Your answer should be a single number: the count of lines that include the word "continues".

— Begin —

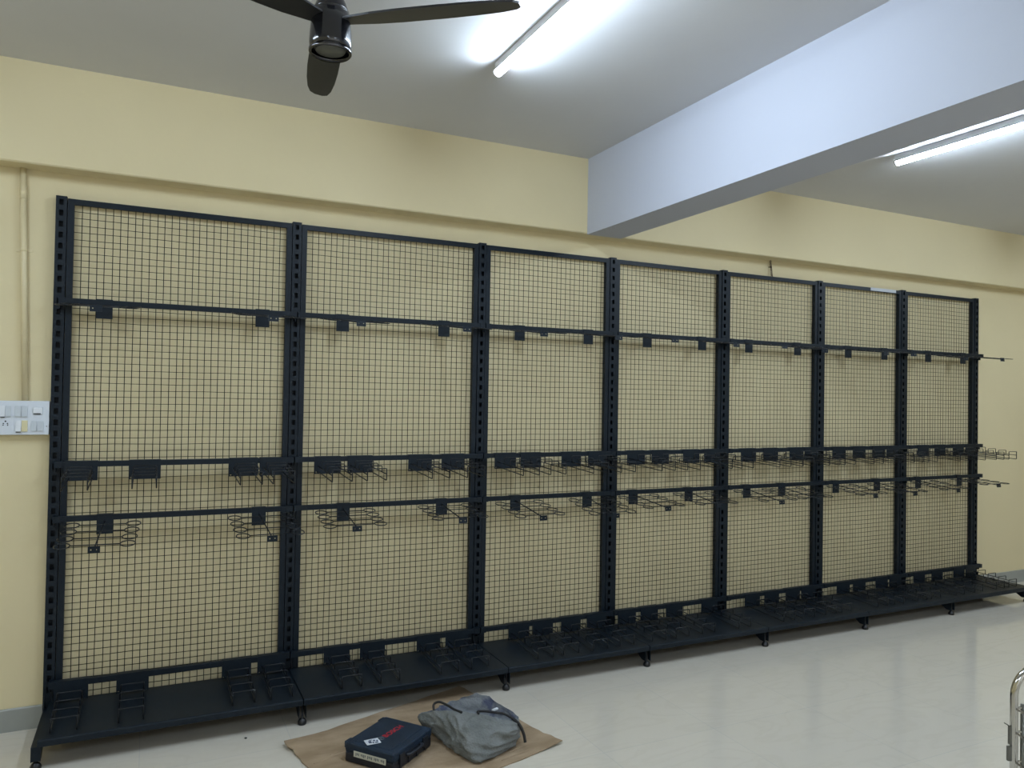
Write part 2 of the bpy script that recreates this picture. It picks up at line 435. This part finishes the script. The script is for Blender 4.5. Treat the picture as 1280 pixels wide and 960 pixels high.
BAYW = ['first rack bay from left', 'second rack bay from left', 'third rack bay from left', 'middle rack bay', 'third rack bay from right', 'second rack bay from right', 'last rack bay on the right']
protos = {}
YAW = {0: {0: 3, 2: -3, 6: 5, 9: 14, 11: 16, 12: 4}, 2: {0: 4.5, 1: -4, 2: 1, 4: -3, 6: -5, 10: -4}}
for row in range(4):
    kind = 'ring' if row in (0, 2) else 'step'
    cnt = [0] * 7
    tot = [0] * 7
    bi = [max(i for i in range(7) if x > UP[i] - .02) for x in HX[row]]
    for k in bi: tot[k] += 1
    for j, x in enumerate(HX[row]):
        k = bi[j]; n = cnt[k]; cnt[k] += 1
        if kind not in protos:
            protos[kind] = make_ring() if kind == 'ring' else make_step(); o = protos[kind]
        else: o = copy_tree(protos[kind])
        o.location = (x, 0, BAR[row] + .0003)
        if kind == 'ring':
            a = R(YAW.get(row, {}).get(j, random.uniform(-2.5, 2.5))); tl = R(-5.5 + random.uniform(-1.2, 1.2)) if row == 0 else R([0, 0, -4, -5.5, -3.2, -1, -5, -5, -4.5, -5.2, -5.5, -5.2, -6, -9.5][j])
            for ch in o.children:
                if ch.name.split('.')[0] != 'back_plate':
                    P = Vector((0, YP, -.016))
                    ch.matrix_basis = Matrix.Translation(P) @ Matrix.Rotation(-a, 4, 'Z') @ Matrix.Rotation(tl, 4, 'X') @ Matrix.Translation(-P)
        pos = {1: ['only'], 2: ['left one', 'right one'], 4: ['leftmost', 'second', 'third', 'rightmost']}[tot[k]][n]
        nm = 'black ring hanger' if kind == 'ring' else 'black wire step hook'
        tag(o, f'{nm}, {pos} on {BARW[row]}, {BAYW[k]}', 'hook',
            {0: 'ring hangers on the top bar', 1: 'step hooks on the upper middle bar', 2: 'ring hangers on the lower middle bar', 3: 'step hooks on the lowest bar'}[row])

# ---------------------------------------------------------------- wall fittings
pipe = tag(empty('conduit_pipe', (-.5, WY, 1.47)), 'cream painted conduit pipe running up the wall from the white switchboard', 'pipe')
p0, p1 = Vector((-.496, WY - .014, 1.462)), Vector((-.527, WY - .014, LED_Z))
b = MB(); b.tube([p0, p1], .0125, 14); b.build('tube', 'pipe', pipe)
d = (p1 - p0).normalized(); c = p0 + d * ((2.40 - p0.z) / d.z)
b = MB(); b.tube([c - d * .03, c + d * .03], .0138, 14); b.build('coupling', 'pipe', pipe)
c = p0 + d * ((2.144 - p0.z) / d.z)
b = MB(); b.tube([c - d * .008, c + d * .008], .0136, 14); b.box(c.x - .032, c.x + .032, WY - .004, WY - .0002, c.z - .008, c.z + .008); b.build('saddle_clip', 'pipe', pipe)

sw = tag(empty('switchboard', (-.6, WY, 1.317)), 'white electrical switchboard with two rows of switches left of the rack', 'switchboard')
yf = .002
b = MB(); b.rbox(-.80, -.399, yf, WY - .0003, 1.317, 1.468, .003); b.build('plate', 'white', sw)
def rocker(x0, x1, z0, z1, m, dark=False):
    b = MB(); b.prism([(yf, z0), (yf, z1), (yf - .002, z1), (yf - .0055, z0 + .004), (yf - .0052, z0)][::-1], x0 + .0008, x1 - .0008)
    o = b.build('switch_rocker', m, sw)
    if dark:
        b = MB(); b.box(x0 + .002, x1 - .001, yf - .0065, yf - .0005, z0 - .004, z0 - .0005); b.build('dark_strip', 'hole', o)  # thin dark strip along the rocker's lower edge
    o['label'] = {'rocker': 'white rocker', 'rockergrey': 'pale grey rocker', 'yellow': 'yellowed rocker'}[m]
za, zb = 1.398, 1.446
rocker(-.5855, -.566, za, zb, 'rocker', True); rocker(-.565, -.5435, za, zb, 'rockergrey')
rocker(-.530, -.506, za, zb, 'rockergrey'); rocker(-.505, -.482, za, zb, 'rockergrey')
b = MB(); b.rbox(-.462, -.424, yf - .004, yf + .001, 1.408, 1.440, .003); o = b.build('bell_push', 'rocker', sw)
b = MB(); b.box(-.459, -.432, yf - .0048, yf - .0035, 1.4085, 1.4135); b.build('dark_strip', 'hole', o)  # thin dark strip near the lower edge of the push
zc, zd = 1.332, 1.381
rocker(-.526, -.505, zc, zd, 'rocker', True); rocker(-.504, -.480, zc, zd, 'yellow')
rocker(-.468, -.446, zc + .002, zd - .002, 'rockergrey'); rocker(-.444, -.420, zc + .002, zd - .002, 'rockergrey')
for x, z, r in ((-.5640, 1.3775, .0034), (-.5715, 1.3675, .0026), (-.5565, 1.3675, .0026), (-.5725, 1.3605, .0026), (-.5555, 1.3605, .0026)):
    b = MB(); b.tube([(x, yf - .0006, z), (x, yf + .001, z)], r, 10); b.build('socket_hole', 'hole', sw)
b = MB(); b.tube([(-.408, yf - .0006, 1.355), (-.408, yf + .001, 1.355)], .0022, 10); b.build('screw', 'steel', sw)
# the same plate continues out of the frame
rocker(-.64, -.618, za, zb, 'rocker'); rocker(-.617, -.595, za, zb, 'rocker')

t = tag(empty('wire_tie', (3.912, WY, 2.44)), 'rusty twisted wire tie on a wall screw above the fifth rack bay', 'wire')
b = MB(); b.tube([(3.912, WY + .005, 2.462), (3.912, WY - .02, 2.462)], .003, 8); b.tube([(3.912, WY - .018, 2.462), (3.912, WY - .021, 2.462)], .007, 10); b.build('screw', 'rust', t)
b = MB()
b.tube([(3.912 + 0.0065 * math.cos(a * .8), WY - .016 - .0006 * a + .004 * math.sin(a * .8), 2.49 - a * .0042) for a in range(25)], 0.0027, 5)
b.tube([(3.912 + 0.0065 * math.cos(a * .8 + 3.1), WY - .016 - .0006 * a + .004 * math.sin(a * .8 + 3.1), 2.49 - a * .0042) for a in range(25)], 0.0027, 5)
b.tube(spline([(3.908, WY - .016, 2.49), (3.905, WY - .017, 2.502), (3.912, WY - .018, 2.506), (3.917, WY - .017, 2.500), (3.915, WY - .016, 2.49)], 4), 0.0027, 5)
b.build('twisted_wire', 'rust', t)
b = MB(); b.box(4.90, 5.18, .0028, .0038, 2.370, 2.393); tag(b.build('tape_strip', 'tape'), 'pale strip of clear tape on the top rail of the sixth rack bay', 'tape')

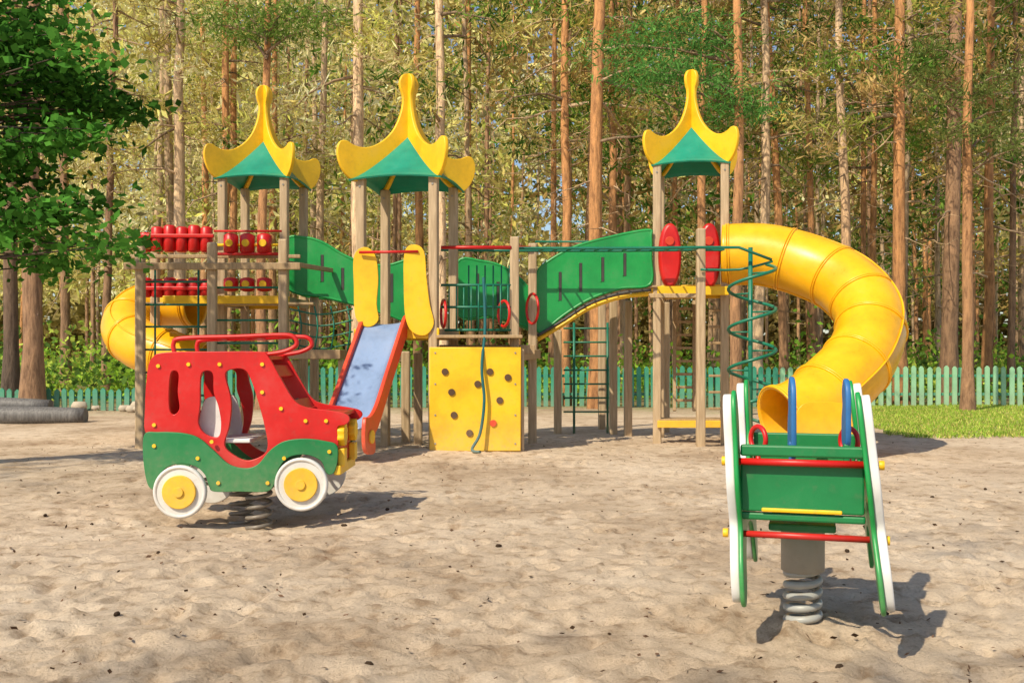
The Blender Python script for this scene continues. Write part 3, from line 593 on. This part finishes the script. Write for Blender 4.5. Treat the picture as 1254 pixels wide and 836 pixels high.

— End —

CORRECT RESPONSE: 2